Exercise goal:
Repeat every line below exactly as it reads.

Stored data:

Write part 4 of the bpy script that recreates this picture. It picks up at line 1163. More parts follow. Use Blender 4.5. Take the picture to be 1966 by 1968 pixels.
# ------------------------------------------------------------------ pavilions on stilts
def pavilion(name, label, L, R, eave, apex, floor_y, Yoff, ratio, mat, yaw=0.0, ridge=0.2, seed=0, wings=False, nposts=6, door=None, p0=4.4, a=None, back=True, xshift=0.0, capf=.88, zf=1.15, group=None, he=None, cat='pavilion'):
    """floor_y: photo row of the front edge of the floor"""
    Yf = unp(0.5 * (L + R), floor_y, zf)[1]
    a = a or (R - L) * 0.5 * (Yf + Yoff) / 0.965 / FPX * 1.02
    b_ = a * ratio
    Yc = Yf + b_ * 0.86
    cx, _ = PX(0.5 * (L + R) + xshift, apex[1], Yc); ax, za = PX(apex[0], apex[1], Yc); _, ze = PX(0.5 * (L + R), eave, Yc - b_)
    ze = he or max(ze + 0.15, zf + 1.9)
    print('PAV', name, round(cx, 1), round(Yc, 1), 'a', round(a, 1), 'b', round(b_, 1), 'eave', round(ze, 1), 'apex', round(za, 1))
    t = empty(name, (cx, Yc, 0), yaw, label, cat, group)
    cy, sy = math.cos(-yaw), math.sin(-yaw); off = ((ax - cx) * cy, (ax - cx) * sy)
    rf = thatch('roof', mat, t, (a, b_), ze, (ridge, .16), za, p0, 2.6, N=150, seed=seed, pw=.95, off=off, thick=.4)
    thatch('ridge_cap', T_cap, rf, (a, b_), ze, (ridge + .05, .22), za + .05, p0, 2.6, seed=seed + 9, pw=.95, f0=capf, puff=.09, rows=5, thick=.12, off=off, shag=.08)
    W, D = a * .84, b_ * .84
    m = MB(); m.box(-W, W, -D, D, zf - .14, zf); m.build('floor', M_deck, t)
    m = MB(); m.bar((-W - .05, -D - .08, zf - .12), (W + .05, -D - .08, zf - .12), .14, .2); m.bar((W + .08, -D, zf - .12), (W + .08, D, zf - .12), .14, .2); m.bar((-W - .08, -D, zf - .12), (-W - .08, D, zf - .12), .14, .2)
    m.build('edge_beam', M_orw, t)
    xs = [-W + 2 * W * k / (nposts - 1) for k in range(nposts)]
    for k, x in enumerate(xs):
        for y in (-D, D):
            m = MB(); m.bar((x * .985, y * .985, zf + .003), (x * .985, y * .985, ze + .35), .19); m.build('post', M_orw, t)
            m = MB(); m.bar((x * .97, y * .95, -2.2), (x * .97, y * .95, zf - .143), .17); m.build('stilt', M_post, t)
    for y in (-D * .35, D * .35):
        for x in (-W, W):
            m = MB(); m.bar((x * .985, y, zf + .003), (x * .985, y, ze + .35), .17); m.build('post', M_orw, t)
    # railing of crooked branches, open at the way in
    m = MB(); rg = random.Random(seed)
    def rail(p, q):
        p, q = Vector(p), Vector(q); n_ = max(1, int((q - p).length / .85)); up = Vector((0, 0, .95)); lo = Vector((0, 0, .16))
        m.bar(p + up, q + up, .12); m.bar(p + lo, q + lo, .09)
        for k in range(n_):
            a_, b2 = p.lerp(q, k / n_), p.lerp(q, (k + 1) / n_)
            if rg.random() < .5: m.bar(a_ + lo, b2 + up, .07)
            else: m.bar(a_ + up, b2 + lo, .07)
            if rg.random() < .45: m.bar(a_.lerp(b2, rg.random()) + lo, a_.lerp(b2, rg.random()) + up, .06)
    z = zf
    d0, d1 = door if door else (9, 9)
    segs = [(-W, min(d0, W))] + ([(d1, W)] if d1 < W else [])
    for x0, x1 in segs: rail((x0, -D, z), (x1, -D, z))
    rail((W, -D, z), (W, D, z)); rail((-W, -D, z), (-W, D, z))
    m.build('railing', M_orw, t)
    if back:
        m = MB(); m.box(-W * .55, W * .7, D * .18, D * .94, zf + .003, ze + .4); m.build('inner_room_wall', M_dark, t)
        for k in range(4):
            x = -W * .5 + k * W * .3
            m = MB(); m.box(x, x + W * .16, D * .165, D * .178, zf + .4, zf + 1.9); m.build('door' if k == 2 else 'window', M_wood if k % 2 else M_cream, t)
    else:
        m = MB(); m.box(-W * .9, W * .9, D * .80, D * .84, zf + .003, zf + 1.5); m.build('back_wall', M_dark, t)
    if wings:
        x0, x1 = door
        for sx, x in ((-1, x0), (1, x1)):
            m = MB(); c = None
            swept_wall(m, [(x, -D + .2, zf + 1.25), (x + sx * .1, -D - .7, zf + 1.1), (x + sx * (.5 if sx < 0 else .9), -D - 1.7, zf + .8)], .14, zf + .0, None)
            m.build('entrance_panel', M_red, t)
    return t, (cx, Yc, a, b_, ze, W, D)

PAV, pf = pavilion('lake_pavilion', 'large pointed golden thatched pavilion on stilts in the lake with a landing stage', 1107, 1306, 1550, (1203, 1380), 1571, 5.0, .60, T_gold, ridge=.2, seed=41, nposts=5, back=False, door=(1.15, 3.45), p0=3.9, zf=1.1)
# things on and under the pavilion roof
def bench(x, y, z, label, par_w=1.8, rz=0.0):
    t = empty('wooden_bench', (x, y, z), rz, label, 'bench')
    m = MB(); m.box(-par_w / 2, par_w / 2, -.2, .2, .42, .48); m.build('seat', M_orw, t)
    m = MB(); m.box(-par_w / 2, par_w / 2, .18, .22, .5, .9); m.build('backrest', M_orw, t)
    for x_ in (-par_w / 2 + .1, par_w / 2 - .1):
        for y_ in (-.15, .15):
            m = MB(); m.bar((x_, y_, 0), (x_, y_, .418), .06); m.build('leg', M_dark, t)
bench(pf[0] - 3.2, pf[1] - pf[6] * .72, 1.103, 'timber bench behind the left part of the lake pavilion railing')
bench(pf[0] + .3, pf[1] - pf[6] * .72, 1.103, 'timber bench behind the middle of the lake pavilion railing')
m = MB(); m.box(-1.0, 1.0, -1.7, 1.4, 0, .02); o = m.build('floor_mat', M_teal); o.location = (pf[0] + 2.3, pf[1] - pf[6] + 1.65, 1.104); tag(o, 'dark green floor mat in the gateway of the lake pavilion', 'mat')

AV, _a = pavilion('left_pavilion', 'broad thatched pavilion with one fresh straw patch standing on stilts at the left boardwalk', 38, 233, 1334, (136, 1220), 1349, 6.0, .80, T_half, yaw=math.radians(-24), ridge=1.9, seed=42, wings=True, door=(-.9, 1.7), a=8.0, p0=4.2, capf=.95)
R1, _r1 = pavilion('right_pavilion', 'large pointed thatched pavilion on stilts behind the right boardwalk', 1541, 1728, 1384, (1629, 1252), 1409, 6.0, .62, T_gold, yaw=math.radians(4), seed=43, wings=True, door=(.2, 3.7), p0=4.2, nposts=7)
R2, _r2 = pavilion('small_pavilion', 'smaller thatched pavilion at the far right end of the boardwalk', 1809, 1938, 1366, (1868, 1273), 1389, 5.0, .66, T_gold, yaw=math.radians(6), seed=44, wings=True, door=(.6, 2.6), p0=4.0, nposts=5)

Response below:
Write part 4 of the bpy script that recreates this picture. It picks up at line 1163. More parts follow. Use Blender 4.5. Take the picture to be 1966 by 1968 pixels.
# ------------------------------------------------------------------ pavilions on stilts
def pavilion(name, label, L, R, eave, apex, floor_y, Yoff, ratio, mat, yaw=0.0, ridge=0.2, seed=0, wings=False, nposts=6, door=None, p0=4.4, a=None, back=True, xshift=0.0, capf=.88, zf=1.15, group=None, he=None, cat='pavilion'):
    """floor_y: photo row of the front edge of the floor"""
    Yf = unp(0.5 * (L + R), floor_y, zf)[1]
    a = a or (R - L) * 0.5 * (Yf + Yoff) / 0.965 / FPX * 1.02
    b_ = a * ratio
    Yc = Yf + b_ * 0.86
    cx, _ = PX(0.5 * (L + R) + xshift, apex[1], Yc); ax, za = PX(apex[0], apex[1], Yc); _, ze = PX(0.5 * (L + R), eave, Yc - b_)
    ze = he or max(ze + 0.15, zf + 1.9)
    print('PAV', name, round(cx, 1), round(Yc, 1), 'a', round(a, 1), 'b', round(b_, 1), 'eave', round(ze, 1), 'apex', round(za, 1))
    t = empty(name, (cx, Yc, 0), yaw, label, cat, group)
    cy, sy = math.cos(-yaw), math.sin(-yaw); off = ((ax - cx) * cy, (ax - cx) * sy)
    rf = thatch('roof', mat, t, (a, b_), ze, (ridge, .16), za, p0, 2.6, N=150, seed=seed, pw=.95, off=off, thick=.4)
    thatch('ridge_cap', T_cap, rf, (a, b_), ze, (ridge + .05, .22), za + .05, p0, 2.6, seed=seed + 9, pw=.95, f0=capf, puff=.09, rows=5, thick=.12, off=off, shag=.08)
    W, D = a * .84, b_ * .84
    m = MB(); m.box(-W, W, -D, D, zf - .14, zf); m.build('floor', M_deck, t)
    m = MB(); m.bar((-W - .05, -D - .08, zf - .12), (W + .05, -D - .08, zf - .12), .14, .2); m.bar((W + .08, -D, zf - .12), (W + .08, D, zf - .12), .14, .2); m.bar((-W - .08, -D, zf - .12), (-W - .08, D, zf - .12), .14, .2)
    m.build('edge_beam', M_orw, t)
    xs = [-W + 2 * W * k / (nposts - 1) for k in range(nposts)]
    for k, x in enumerate(xs):
        for y in (-D, D):
            m = MB(); m.bar((x * .985, y * .985, zf + .003), (x * .985, y * .985, ze + .35), .19); m.build('post', M_orw, t)
            m = MB(); m.bar((x * .97, y * .95, -2.2), (x * .97, y * .95, zf - .143), .17); m.build('stilt', M_post, t)
    for y in (-D * .35, D * .35):
        for x in (-W, W):
            m = MB(); m.bar((x * .985, y, zf + .003), (x * .985, y, ze + .35), .17); m.build('post', M_orw, t)
    # railing of crooked branches, open at the way in
    m = MB(); rg = random.Random(seed)
    def rail(p, q):
        p, q = Vector(p), Vector(q); n_ = max(1, int((q - p).length / .85)); up = Vector((0, 0, .95)); lo = Vector((0, 0, .16))
        m.bar(p + up, q + up, .12); m.bar(p + lo, q + lo, .09)
        for k in range(n_):
            a_, b2 = p.lerp(q, k / n_), p.lerp(q, (k + 1) / n_)
            if rg.random() < .5: m.bar(a_ + lo, b2 + up, .07)
            else: m.bar(a_ + up, b2 + lo, .07)
            if rg.random() < .45: m.bar(a_.lerp(b2, rg.random()) + lo, a_.lerp(b2, rg.random()) + up, .06)
    z = zf
    d0, d1 = door if door else (9, 9)
    segs = [(-W, min(d0, W))] + ([(d1, W)] if d1 < W else [])
    for x0, x1 in segs: rail((x0, -D, z), (x1, -D, z))
    rail((W, -D, z), (W, D, z)); rail((-W, -D, z), (-W, D, z))
    m.build('railing', M_orw, t)
    if back:
        m = MB(); m.box(-W * .55, W * .7, D * .18, D * .94, zf + .003, ze + .4); m.build('inner_room_wall', M_dark, t)
        for k in range(4):
            x = -W * .5 + k * W * .3
            m = MB(); m.box(x, x + W * .16, D * .165, D * .178, zf + .4, zf + 1.9); m.build('door' if k == 2 else 'window', M_wood if k % 2 else M_cream, t)
    else:
        m = MB(); m.box(-W * .9, W * .9, D * .80, D * .84, zf + .003, zf + 1.5); m.build('back_wall', M_dark, t)
    if wings:
        x0, x1 = door
        for sx, x in ((-1, x0), (1, x1)):
            m = MB(); c = None
            swept_wall(m, [(x, -D + .2, zf + 1.25), (x + sx * .1, -D - .7, zf + 1.1), (x + sx * (.5 if sx < 0 else .9), -D - 1.7, zf + .8)], .14, zf + .0, None)
            m.build('entrance_panel', M_red, t)
    return t, (cx, Yc, a, b_, ze, W, D)

PAV, pf = pavilion('lake_pavilion', 'large pointed golden thatched pavilion on stilts in the lake with a landing stage', 1107, 1306, 1550, (1203, 1380), 1571, 5.0, .60, T_gold, ridge=.2, seed=41, nposts=5, back=False, door=(1.15, 3.45), p0=3.9, zf=1.1)
# things on and under the pavilion roof
def bench(x, y, z, label, par_w=1.8, rz=0.0):
    t = empty('wooden_bench', (x, y, z), rz, label, 'bench')
    m = MB(); m.box(-par_w / 2, par_w / 2, -.2, .2, .42, .48); m.build('seat', M_orw, t)
    m = MB(); m.box(-par_w / 2, par_w / 2, .18, .22, .5, .9); m.build('backrest', M_orw, t)
    for x_ in (-par_w / 2 + .1, par_w / 2 - .1):
        for y_ in (-.15, .15):
            m = MB(); m.bar((x_, y_, 0), (x_, y_, .418), .06); m.build('leg', M_dark, t)
bench(pf[0] - 3.2, pf[1] - pf[6] * .72, 1.103, 'timber bench behind the left part of the lake pavilion railing')
bench(pf[0] + .3, pf[1] - pf[6] * .72, 1.103, 'timber bench behind the middle of the lake pavilion railing')
m = MB(); m.box(-1.0, 1.0, -1.7, 1.4, 0, .02); o = m.build('floor_mat', M_teal); o.location = (pf[0] + 2.3, pf[1] - pf[6] + 1.65, 1.104); tag(o, 'dark green floor mat in the gateway of the lake pavilion', 'mat')

AV, _a = pavilion('left_pavilion', 'broad thatched pavilion with one fresh straw patch standing on stilts at the left boardwalk', 38, 233, 1334, (136, 1220), 1349, 6.0, .80, T_half, yaw=math.radians(-24), ridge=1.9, seed=42, wings=True, door=(-.9, 1.7), a=8.0, p0=4.2, capf=.95)
R1, _r1 = pavilion('right_pavilion', 'large pointed thatched pavilion on stilts behind the right boardwalk', 1541, 1728, 1384, (1629, 1252), 1409, 6.0, .62, T_gold, yaw=math.radians(4), seed=43, wings=True, door=(.2, 3.7), p0=4.2, nposts=7)
R2, _r2 = pavilion('small_pavilion', 'smaller thatched pavilion at the far right end of the boardwalk', 1809, 1938, 1366, (1868, 1273), 1389, 5.0, .66, T_gold, yaw=math.radians(6), seed=44, wings=True, door=(.6, 2.6), p0=4.0, nposts=5)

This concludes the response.